On sait aussi que le risotto aurait donc vu le jour en Lombardie, à Milan plus précisément. Il se serait diffusé par la suite partout au Nord de l’Italie sans qu’il soit clair comment. Il pourrait être l’adaptation par un cuisinier de famille princière d’un plat de la cuisine paysanne. Il pourrait aussi être l’interprétation salée d’un plat arabe ou turc à l’origine sucré introduit dans la péninsule italique au gré du commerce génois ou vénitien avec l’Empire ottoman.

Quoiqu’il en soit, aujourd’hui dans le repas classique italien, le risotto est un primo piatto (littéralement « premier plat »), c’est-à-dire une entrée chaude, généralement servie après les antipasti et avant le secondo piatto (plat principal).

Comme vous voyez, il y a beaucoup de questions, mais très peu de réponses.
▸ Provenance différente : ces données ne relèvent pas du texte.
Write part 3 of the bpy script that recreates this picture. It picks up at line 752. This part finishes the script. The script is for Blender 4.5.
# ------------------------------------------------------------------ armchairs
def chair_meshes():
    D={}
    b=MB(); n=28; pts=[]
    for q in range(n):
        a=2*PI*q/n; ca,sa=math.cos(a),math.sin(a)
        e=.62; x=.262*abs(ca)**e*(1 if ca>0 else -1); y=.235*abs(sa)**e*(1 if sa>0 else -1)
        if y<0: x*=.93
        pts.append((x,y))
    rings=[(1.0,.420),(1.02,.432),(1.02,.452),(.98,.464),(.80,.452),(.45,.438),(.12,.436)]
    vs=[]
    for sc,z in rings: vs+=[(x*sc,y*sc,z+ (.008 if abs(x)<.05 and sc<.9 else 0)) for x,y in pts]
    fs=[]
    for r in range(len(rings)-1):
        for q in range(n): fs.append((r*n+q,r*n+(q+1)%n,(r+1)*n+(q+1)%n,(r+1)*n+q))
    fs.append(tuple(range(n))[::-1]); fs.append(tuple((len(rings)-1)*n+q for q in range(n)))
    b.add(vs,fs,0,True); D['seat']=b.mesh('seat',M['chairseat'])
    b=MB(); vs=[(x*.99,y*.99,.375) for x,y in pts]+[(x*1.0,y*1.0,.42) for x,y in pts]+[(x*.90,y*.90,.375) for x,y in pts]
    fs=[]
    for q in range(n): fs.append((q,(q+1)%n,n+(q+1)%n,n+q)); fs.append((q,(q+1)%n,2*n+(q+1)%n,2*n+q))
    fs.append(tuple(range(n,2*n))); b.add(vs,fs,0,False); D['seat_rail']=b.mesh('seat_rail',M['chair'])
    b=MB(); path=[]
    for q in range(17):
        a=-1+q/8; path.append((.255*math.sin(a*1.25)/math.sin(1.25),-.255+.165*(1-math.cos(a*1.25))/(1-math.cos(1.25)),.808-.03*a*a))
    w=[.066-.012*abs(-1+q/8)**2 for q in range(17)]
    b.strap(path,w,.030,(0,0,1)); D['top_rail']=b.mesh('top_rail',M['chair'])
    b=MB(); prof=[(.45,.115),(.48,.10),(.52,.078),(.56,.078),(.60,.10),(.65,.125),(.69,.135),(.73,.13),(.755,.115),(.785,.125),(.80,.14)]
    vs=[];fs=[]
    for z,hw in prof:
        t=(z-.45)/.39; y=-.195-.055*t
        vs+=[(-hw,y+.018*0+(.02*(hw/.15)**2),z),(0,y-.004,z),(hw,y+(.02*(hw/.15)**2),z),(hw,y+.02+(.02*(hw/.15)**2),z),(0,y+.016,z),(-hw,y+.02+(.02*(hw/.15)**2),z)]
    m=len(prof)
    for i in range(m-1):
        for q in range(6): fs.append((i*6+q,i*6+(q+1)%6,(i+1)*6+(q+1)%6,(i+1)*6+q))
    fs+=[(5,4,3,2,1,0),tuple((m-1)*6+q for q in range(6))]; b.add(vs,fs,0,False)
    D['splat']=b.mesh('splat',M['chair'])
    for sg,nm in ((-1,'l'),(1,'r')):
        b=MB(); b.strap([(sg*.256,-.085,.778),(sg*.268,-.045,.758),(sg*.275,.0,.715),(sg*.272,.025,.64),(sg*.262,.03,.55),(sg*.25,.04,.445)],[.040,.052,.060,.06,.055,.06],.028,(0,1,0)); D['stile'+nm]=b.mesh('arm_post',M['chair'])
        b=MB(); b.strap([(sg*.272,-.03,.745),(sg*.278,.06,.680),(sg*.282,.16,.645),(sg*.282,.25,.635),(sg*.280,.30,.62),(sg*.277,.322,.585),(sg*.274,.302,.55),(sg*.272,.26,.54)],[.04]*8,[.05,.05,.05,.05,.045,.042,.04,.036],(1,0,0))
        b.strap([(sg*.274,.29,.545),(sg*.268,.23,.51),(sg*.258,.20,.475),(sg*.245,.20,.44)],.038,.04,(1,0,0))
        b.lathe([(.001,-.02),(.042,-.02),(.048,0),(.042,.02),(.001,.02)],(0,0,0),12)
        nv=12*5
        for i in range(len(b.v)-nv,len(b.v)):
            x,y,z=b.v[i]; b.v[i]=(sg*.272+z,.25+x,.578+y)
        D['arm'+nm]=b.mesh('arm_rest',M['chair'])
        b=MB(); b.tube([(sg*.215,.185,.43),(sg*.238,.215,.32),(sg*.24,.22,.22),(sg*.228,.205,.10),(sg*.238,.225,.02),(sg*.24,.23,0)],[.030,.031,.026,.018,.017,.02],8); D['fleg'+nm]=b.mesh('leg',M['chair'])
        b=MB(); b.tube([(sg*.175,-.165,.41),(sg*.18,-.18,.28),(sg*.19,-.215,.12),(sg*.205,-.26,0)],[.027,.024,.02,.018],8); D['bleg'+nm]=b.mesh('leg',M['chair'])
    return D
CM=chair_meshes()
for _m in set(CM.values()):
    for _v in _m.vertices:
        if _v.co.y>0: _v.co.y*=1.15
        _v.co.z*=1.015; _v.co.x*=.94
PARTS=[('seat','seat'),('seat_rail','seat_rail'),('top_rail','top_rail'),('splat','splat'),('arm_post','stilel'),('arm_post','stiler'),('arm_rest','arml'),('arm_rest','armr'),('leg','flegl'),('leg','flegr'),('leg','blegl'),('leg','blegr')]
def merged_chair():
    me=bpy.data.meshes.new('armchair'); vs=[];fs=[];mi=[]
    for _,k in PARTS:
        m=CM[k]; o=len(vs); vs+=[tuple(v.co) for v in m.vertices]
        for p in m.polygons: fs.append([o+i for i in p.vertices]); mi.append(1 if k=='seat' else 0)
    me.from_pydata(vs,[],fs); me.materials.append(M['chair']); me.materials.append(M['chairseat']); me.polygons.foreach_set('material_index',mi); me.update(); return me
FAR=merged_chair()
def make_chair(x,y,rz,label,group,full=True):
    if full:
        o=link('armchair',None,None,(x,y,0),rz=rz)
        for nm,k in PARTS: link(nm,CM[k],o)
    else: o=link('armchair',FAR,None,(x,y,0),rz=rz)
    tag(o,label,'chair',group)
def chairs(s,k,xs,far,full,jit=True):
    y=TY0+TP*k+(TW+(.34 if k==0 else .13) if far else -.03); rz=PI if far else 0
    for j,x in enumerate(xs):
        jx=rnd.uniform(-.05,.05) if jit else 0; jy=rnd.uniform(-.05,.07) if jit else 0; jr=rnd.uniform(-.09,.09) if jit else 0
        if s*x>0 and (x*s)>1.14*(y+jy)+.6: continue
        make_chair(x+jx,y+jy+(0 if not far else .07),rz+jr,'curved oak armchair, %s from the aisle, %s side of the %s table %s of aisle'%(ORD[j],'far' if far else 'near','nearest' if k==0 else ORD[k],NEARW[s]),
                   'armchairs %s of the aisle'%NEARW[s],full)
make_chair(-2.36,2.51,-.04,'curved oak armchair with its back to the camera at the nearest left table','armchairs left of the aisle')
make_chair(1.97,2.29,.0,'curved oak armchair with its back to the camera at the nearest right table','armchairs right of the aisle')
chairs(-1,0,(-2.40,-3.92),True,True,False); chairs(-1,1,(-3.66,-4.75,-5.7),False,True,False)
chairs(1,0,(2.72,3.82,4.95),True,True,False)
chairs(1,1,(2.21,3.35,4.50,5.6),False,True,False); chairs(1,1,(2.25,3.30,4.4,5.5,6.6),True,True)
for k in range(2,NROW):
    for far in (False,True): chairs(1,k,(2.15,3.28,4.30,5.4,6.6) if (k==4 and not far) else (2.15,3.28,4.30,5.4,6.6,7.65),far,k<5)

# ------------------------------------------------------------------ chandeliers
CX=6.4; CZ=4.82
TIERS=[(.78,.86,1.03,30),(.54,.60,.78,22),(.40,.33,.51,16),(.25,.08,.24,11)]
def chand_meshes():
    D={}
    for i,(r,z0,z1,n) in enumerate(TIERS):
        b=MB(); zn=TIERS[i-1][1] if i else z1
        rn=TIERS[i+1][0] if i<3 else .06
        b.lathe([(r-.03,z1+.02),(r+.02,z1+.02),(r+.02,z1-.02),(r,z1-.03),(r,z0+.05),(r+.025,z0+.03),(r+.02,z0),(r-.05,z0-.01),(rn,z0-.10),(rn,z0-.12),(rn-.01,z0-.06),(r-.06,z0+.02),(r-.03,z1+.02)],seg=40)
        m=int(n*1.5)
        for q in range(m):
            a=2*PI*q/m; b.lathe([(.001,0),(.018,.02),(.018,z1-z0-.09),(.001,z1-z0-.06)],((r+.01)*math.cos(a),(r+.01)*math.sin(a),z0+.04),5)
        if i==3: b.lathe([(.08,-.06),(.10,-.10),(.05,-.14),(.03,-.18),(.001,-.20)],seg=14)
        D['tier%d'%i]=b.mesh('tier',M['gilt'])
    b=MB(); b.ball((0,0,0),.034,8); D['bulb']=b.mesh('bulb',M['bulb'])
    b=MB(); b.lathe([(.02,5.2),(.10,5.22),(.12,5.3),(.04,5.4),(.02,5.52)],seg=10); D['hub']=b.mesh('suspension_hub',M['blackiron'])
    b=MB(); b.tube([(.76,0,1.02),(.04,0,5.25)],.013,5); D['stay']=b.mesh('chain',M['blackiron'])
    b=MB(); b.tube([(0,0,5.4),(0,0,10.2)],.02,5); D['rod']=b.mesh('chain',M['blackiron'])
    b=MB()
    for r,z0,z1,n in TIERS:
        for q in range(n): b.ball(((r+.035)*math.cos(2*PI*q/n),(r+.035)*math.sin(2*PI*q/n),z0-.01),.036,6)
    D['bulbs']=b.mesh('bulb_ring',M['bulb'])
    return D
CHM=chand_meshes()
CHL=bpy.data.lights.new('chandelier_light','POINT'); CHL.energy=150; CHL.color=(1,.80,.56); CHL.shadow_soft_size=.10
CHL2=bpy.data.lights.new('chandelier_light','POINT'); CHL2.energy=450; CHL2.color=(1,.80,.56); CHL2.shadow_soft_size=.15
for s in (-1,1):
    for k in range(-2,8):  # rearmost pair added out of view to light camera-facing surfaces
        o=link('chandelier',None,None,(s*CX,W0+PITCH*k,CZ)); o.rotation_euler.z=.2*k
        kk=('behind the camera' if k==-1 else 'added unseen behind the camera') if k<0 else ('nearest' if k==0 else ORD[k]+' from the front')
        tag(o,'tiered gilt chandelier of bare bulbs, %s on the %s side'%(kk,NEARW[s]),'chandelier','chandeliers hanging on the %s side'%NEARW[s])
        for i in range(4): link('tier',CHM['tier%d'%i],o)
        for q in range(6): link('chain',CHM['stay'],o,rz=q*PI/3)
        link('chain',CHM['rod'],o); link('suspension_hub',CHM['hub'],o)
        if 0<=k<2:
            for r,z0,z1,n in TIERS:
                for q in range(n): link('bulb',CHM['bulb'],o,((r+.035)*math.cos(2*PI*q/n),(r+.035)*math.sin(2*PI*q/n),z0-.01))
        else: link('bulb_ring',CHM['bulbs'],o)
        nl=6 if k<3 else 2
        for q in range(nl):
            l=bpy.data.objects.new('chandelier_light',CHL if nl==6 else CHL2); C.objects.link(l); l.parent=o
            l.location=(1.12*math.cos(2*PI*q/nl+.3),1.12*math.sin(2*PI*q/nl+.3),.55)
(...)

C’est pourquoi on va tout de suite passer à la recette avant de se donner mal à la tête!

PXL_20201029_212343866.jpg

La recette

Risotto al telefono rosso

Pour 4 personnes - Préparation : 10min. - Cuisson : 25 min.

Ingrédients

  • 6 t. (1,5 l) de bouillon de légumes ;
  • 1 oignon, haché ;
  • 1 gousse d’ail, hachée ;
  • 1 c. à soupe d’huile d’olive ou de beurre ;
  • 1½ t. (320 g) de riz à grains courts italien (Arborio, Carnaroli, etc.) ;
  • 1 petit verre de vin blanc sec ou rouge pas trop puissant ;
  • ¾ t. (200 g) de tomates broyées en boîte (passata) ;
  • 1 branche de marjolaine fraîche, ciselée ;
  • 250 g de mozzarella di bufala fraîche en morceaux OU 125 g de mozzarella sèche (à pizza), râpée ;
  • Sel et poivre du moulin, au goût.

Préparation

  1. Portez le bouillon de légumes à faible ébullition dans une casserole.
  2. Pendant ce temps, hachez l’oignon, l’ail et la marjolaine, défaites la mozzarella fraîche en morceaux ou râpez la mozzarella à pizza.
  3. À feu moyen-vif, faites chauffer le beurre ou l’huile d’olive dans une sauteuse ou une poêle profonde. Faites-y revenir l’oignon et l’ail avec une pincée de sel, jusqu’à ce que l’oignon soit transparent. Faites nacrer le riz. Déglacez avec le vin. Lorsque celui-ci est presque entièrement évaporé, versez les tomates broyées.
  4. Lorsque le mélange bout, commencez le mouillement avec le bouillon. À partir de maintenant, il est crucial que le risotto soit l’objet exclusif de votre attention, jusqu’au service. Ajoutez une première louche de bouillon au riz. Faites cuire en brassant constamment à la cuillère de bois, jusqu’à ce que presque tout le bouillon ait été absorbé. Ajoutez une deuxième louche de bouillon tout en continuant de brasser le riz jusqu’à absorption du bouillon. Continuez ainsi pendant environ 18 min., ou que le riz soit cuit al dente et qu’il ait atteint la texture all’onda. C’est normal s’il reste une ou deux louches de bouillon. Retirez du feu.
  5. Hors du feu, ajoutez la mozzarella et la marjolaine, puis poivrez. Remuez doucement jusqu’à ce que toute la mozzarella soit fondue et bien filante. Rectifiez l’assaisonnement. Servez dans des assiettes creuses chaudes.

Notes

Vous voyez que dans cette recette-ci, au lieu de monter au beurre et au parmesan à la fin, tel qu’expliqué en intro, on monte à la mozzarella. En fait, parlant de mozzarella, j’ai oublié de vous dire pourquoi cette recette s’appelle risotto au téléphone. C’est qu’à cause de la mozzarella fondue, chaque bouchée est tellement filante de l’assiette à la bouche que c’est comme le fil torsadé du combiné d’un téléphone! Vous pouvez préparer un risotto al telefono bianco en omettant les tomates broyées. Il est courant d’ajouter des petits pois et des cubes de jambon dans cette recette-là. Enfin, si vous utilisez de la marjolaine séchée, vous pouvez l’ajouter au début du mouillement.

Bon appétit et bonne Saint-Valentin!